Stated problem >>
Output the first line of the listing and each line after it, up to and including the line that contains "scene.camera = cam", exactly as written, minus the pictures.

Material >>
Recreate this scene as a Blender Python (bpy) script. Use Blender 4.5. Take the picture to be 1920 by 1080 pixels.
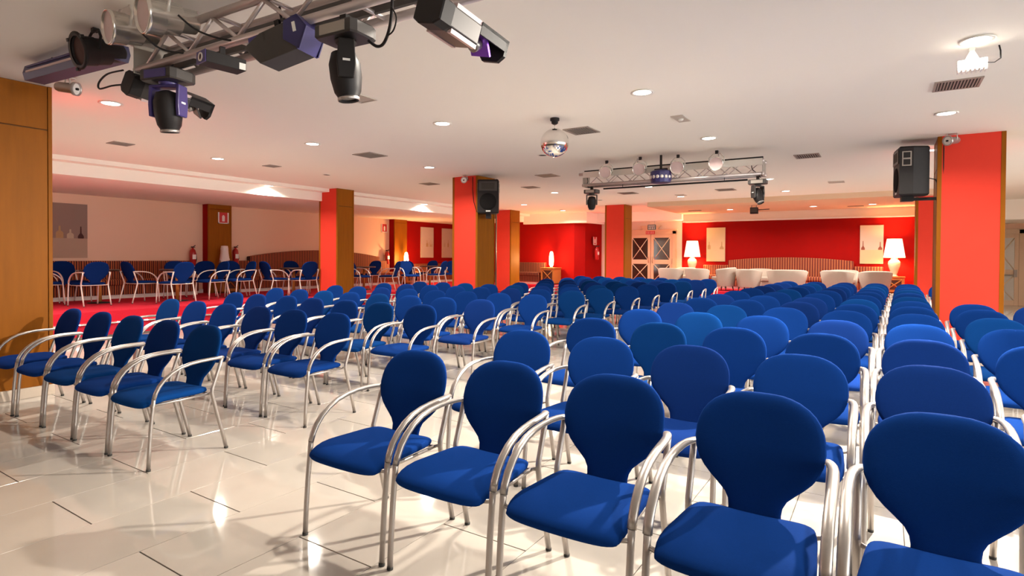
import bpy, bmesh, math, random
from mathutils import Matrix, Vector
random.seed(11)
PI = math.pi
scene = bpy.context.scene
for o in list(bpy.data.objects):
    bpy.data.objects.remove(o)
COL = scene.collection

# ------------------------------------------------------------------ camera, world, exposure
H = 1.383
YAW, PITCH, ROLL, FPX, CYPX = .5738, -.0135, .0056, 1081.3, 496.46
fw = Vector((-math.sin(YAW)*math.cos(PITCH), math.cos(YAW)*math.cos(PITCH), math.sin(PITCH)))
rt = Vector((math.cos(YAW), math.sin(YAW), 0))
up = rt.cross(fw)
r2 = rt*math.cos(ROLL) + up*math.sin(ROLL)
u2 = -rt*math.sin(ROLL) + up*math.cos(ROLL)
cd = bpy.data.cameras.new('camera')
cd.sensor_width = 36
cd.lens = FPX/1920*36
cd.shift_y = -(540-CYPX)/1920
cd.clip_start = .05
cam = bpy.data.objects.new('camera', cd)
M = Matrix.Identity(4)
for i in range(3):
    M[i][0], M[i][1], M[i][2] = r2[i], u2[i], -fw[i]
M.translation = (0, 0, H)
cam.matrix_world = M
COL.objects.link(cam)
scene.camera = cam

w = bpy.data.worlds.new('world')
scene.world = w
w.use_nodes = True
w.node_tree.nodes['Background'].inputs[0].default_value = (.97, .98, .95, 1)
w.node_tree.nodes['Background'].inputs[1].default_value = 2.7
scene.view_settings.view_transform = 'Standard'
scene.view_settings.look = 'None'
scene.view_settings.gamma = 1
scene.view_settings.use_curve_mapping = False
scene.view_settings.exposure = 1.34
scene.cycles.use_denoising = True
scene.cycles.max_bounces = 8
scene.cycles.diffuse_bounces = 5
scene.cycles.glossy_bounces = 4
scene.cycles.sample_clamp_indirect = 6
LAMP_W = 25.0          # each ceiling downlight
WARM = (1, .92, .80)

# ------------------------------------------------------------------ materials
def srgb(r, g, b):
    f = lambda c: (c/255/12.92) if c/255 <= .04045 else ((c/255+.055)/1.055)**2.4
    return (f(r), f(g), f(b), 1)

def mat(name, color, rough=.5, metal=0, noise=0, nscale=8, bump=0, bscale=40, vary=0, spec=.5, sheen=0, stretch=None, emit=None, estr=0, trans=0, coat=0):
    m = bpy.data.materials.new(name)
    m.use_nodes = True
    nt = m.node_tree
    b = nt.nodes['Principled BSDF']
    b.inputs['Roughness'].default_value = rough
    b.inputs['Metallic'].default_value = metal
    b.inputs['Specular IOR Level'].default_value = spec
    b.inputs['Sheen Weight'].default_value = sheen
    b.inputs['Transmission Weight'].default_value = trans
    b.inputs['Coat Weight'].default_value = coat
    b.inputs['Base Color'].default_value = color
    if emit:
        b.inputs['Emission Color'].default_value = emit
        b.inputs['Emission Strength'].default_value = estr
    tc = nt.nodes.new('ShaderNodeTexCoord')
    mp = nt.nodes.new('ShaderNodeMapping')
    nt.links.new(tc.outputs['Object'], mp.inputs[0])
    if stretch:
        mp.inputs['Scale'].default_value = stretch
    src = None
    if noise:
        n = nt.nodes.new('ShaderNodeTexNoise')
        n.inputs['Scale'].default_value = nscale
        n.inputs['Detail'].default_value = 6
        nt.links.new(mp.outputs[0], n.inputs['Vector'])
        mx = nt.nodes.new('ShaderNodeMix')
        mx.data_type = 'RGBA'
        mx.inputs[6].default_value = tuple(c*(1-noise) for c in color[:3])+(1,)
        mx.inputs[7].default_value = tuple(min(1, c*(1+noise)) for c in color[:3])+(1,)
        nt.links.new(n.outputs['Fac'], mx.inputs[0])
        src = mx.outputs[2]
    if vary:
        oi = nt.nodes.new('ShaderNodeObjectInfo')
        mr = nt.nodes.new('ShaderNodeMapRange')
        mr.inputs['To Min'].default_value = 1-vary
        mr.inputs['To Max'].default_value = 1+vary
        nt.links.new(oi.outputs['Random'], mr.inputs['Value'])
        hs = nt.nodes.new('ShaderNodeHueSaturation')
        hs.inputs['Color'].default_value = color
        nt.links.new(mr.outputs[0], hs.inputs['Value'])
        if src:
            nt.links.new(src, hs.inputs['Color'])
        src = hs.outputs[0]
    if src:
        nt.links.new(src, b.inputs['Base Color'])
    if bump:
        n2 = nt.nodes.new('ShaderNodeTexNoise')
        n2.inputs['Scale'].default_value = bscale
        n2.inputs['Detail'].default_value = 3
        nt.links.new(mp.outputs[0], n2.inputs['Vector'])
        bp = nt.nodes.new('ShaderNodeBump')
        bp.inputs['Strength'].default_value = bump
        bp.inputs['Distance'].default_value = .01
        nt.links.new(n2.outputs['Fac'], bp.inputs['Height'])
        nt.links.new(bp.outputs[0], b.inputs['Normal'])
    return m

def stripe_mat(name, axis, period, cols, rough=.8):
    """striped upholstery: cols = [(position, colour), ...] across one period of the object's own axis"""
    m = bpy.data.materials.new(name)
    m.use_nodes = True
    nt = m.node_tree
    b = nt.nodes['Principled BSDF']
    b.inputs['Roughness'].default_value = rough
    tc = nt.nodes.new('ShaderNodeTexCoord')
    sx = nt.nodes.new('ShaderNodeSeparateXYZ')
    nt.links.new(tc.outputs['Object'], sx.inputs[0])
    dv = nt.nodes.new('ShaderNodeMath')
    dv.operation = 'DIVIDE'
    dv.inputs[1].default_value = period
    nt.links.new(sx.outputs[axis], dv.inputs[0])
    fr = nt.nodes.new('ShaderNodeMath')
    fr.operation = 'FRACT'
    nt.links.new(dv.outputs[0], fr.inputs[0])
    cr = nt.nodes.new('ShaderNodeValToRGB')
    cr.color_ramp.interpolation = 'CONSTANT'
    el = cr.color_ramp.elements
    el[0].position, el[0].color = cols[0]
    el[1].position, el[1].color = cols[1]
    for p, c in cols[2:]:
        e = el.new(p)
        e.color = c
    nt.links.new(fr.outputs[0], cr.inputs[0])
    nt.links.new(cr.outputs[0], b.inputs['Base Color'])
    return m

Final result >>
Recreate this scene as a Blender Python (bpy) script. Use Blender 4.5. Take the picture to be 1920 by 1080 pixels.
import bpy, bmesh, math, random
from mathutils import Matrix, Vector
random.seed(11)
PI = math.pi
scene = bpy.context.scene
for o in list(bpy.data.objects):
    bpy.data.objects.remove(o)
COL = scene.collection

# ------------------------------------------------------------------ camera, world, exposure
H = 1.383
YAW, PITCH, ROLL, FPX, CYPX = .5738, -.0135, .0056, 1081.3, 496.46
fw = Vector((-math.sin(YAW)*math.cos(PITCH), math.cos(YAW)*math.cos(PITCH), math.sin(PITCH)))
rt = Vector((math.cos(YAW), math.sin(YAW), 0))
up = rt.cross(fw)
r2 = rt*math.cos(ROLL) + up*math.sin(ROLL)
u2 = -rt*math.sin(ROLL) + up*math.cos(ROLL)
cd = bpy.data.cameras.new('camera')
cd.sensor_width = 36
cd.lens = FPX/1920*36
cd.shift_y = -(540-CYPX)/1920
cd.clip_start = .05
cam = bpy.data.objects.new('camera', cd)
M = Matrix.Identity(4)
for i in range(3):
    M[i][0], M[i][1], M[i][2] = r2[i], u2[i], -fw[i]
M.translation = (0, 0, H)
cam.matrix_world = M
COL.objects.link(cam)
scene.camera = cam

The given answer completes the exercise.